[Entries with scene source code]
-=-=-

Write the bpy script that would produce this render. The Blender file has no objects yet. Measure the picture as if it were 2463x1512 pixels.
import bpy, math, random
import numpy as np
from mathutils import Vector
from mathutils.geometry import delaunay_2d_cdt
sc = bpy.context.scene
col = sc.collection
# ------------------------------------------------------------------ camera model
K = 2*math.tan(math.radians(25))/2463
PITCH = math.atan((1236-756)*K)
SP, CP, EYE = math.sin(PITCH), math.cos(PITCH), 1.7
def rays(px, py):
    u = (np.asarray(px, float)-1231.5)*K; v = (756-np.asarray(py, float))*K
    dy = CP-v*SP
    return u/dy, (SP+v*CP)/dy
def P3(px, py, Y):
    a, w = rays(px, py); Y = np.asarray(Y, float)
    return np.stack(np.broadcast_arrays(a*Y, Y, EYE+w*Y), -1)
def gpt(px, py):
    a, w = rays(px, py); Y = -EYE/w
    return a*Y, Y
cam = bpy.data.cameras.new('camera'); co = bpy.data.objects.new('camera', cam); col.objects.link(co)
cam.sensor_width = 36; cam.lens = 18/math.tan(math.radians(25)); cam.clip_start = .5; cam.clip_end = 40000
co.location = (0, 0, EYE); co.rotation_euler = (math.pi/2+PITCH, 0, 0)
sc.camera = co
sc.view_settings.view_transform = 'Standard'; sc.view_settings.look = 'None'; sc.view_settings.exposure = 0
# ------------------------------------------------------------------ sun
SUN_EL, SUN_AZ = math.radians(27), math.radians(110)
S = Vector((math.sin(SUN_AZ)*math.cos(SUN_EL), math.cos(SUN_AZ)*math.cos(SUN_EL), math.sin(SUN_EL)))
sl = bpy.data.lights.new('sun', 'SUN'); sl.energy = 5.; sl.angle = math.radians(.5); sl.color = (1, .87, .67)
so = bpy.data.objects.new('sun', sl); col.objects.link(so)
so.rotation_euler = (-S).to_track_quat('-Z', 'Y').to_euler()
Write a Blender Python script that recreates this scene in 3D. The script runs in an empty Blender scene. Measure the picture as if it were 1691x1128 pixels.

-=-=-

**EXERCISE TASK**. Exactly as written above, please repeat the entries.

**REPLY**.
Write the bpy script that would produce this render. The Blender file has no objects yet. Measure the picture as if it were 2463x1512 pixels.
import bpy, math, random
import numpy as np
from mathutils import Vector
from mathutils.geometry import delaunay_2d_cdt
sc = bpy.context.scene
col = sc.collection
# ------------------------------------------------------------------ camera model
K = 2*math.tan(math.radians(25))/2463
PITCH = math.atan((1236-756)*K)
SP, CP, EYE = math.sin(PITCH), math.cos(PITCH), 1.7
def rays(px, py):
    u = (np.asarray(px, float)-1231.5)*K; v = (756-np.asarray(py, float))*K
    dy = CP-v*SP
    return u/dy, (SP+v*CP)/dy
def P3(px, py, Y):
    a, w = rays(px, py); Y = np.asarray(Y, float)
    return np.stack(np.broadcast_arrays(a*Y, Y, EYE+w*Y), -1)
def gpt(px, py):
    a, w = rays(px, py); Y = -EYE/w
    return a*Y, Y
cam = bpy.data.cameras.new('camera'); co = bpy.data.objects.new('camera', cam); col.objects.link(co)
cam.sensor_width = 36; cam.lens = 18/math.tan(math.radians(25)); cam.clip_start = .5; cam.clip_end = 40000
co.location = (0, 0, EYE); co.rotation_euler = (math.pi/2+PITCH, 0, 0)
sc.camera = co
sc.view_settings.view_transform = 'Standard'; sc.view_settings.look = 'None'; sc.view_settings.exposure = 0
# ------------------------------------------------------------------ sun
SUN_EL, SUN_AZ = math.radians(27), math.radians(110)
S = Vector((math.sin(SUN_AZ)*math.cos(SUN_EL), math.cos(SUN_AZ)*math.cos(SUN_EL), math.sin(SUN_EL)))
sl = bpy.data.lights.new('sun', 'SUN'); sl.energy = 5.; sl.angle = math.radians(.5); sl.color = (1, .87, .67)
so = bpy.data.objects.new('sun', sl); col.objects.link(so)
so.rotation_euler = (-S).to_track_quat('-Z', 'Y').to_euler()
Write a Blender Python script that recreates this scene in 3D. The script runs in an empty Blender scene. Measure the picture as if it were 1691x1128 pixels.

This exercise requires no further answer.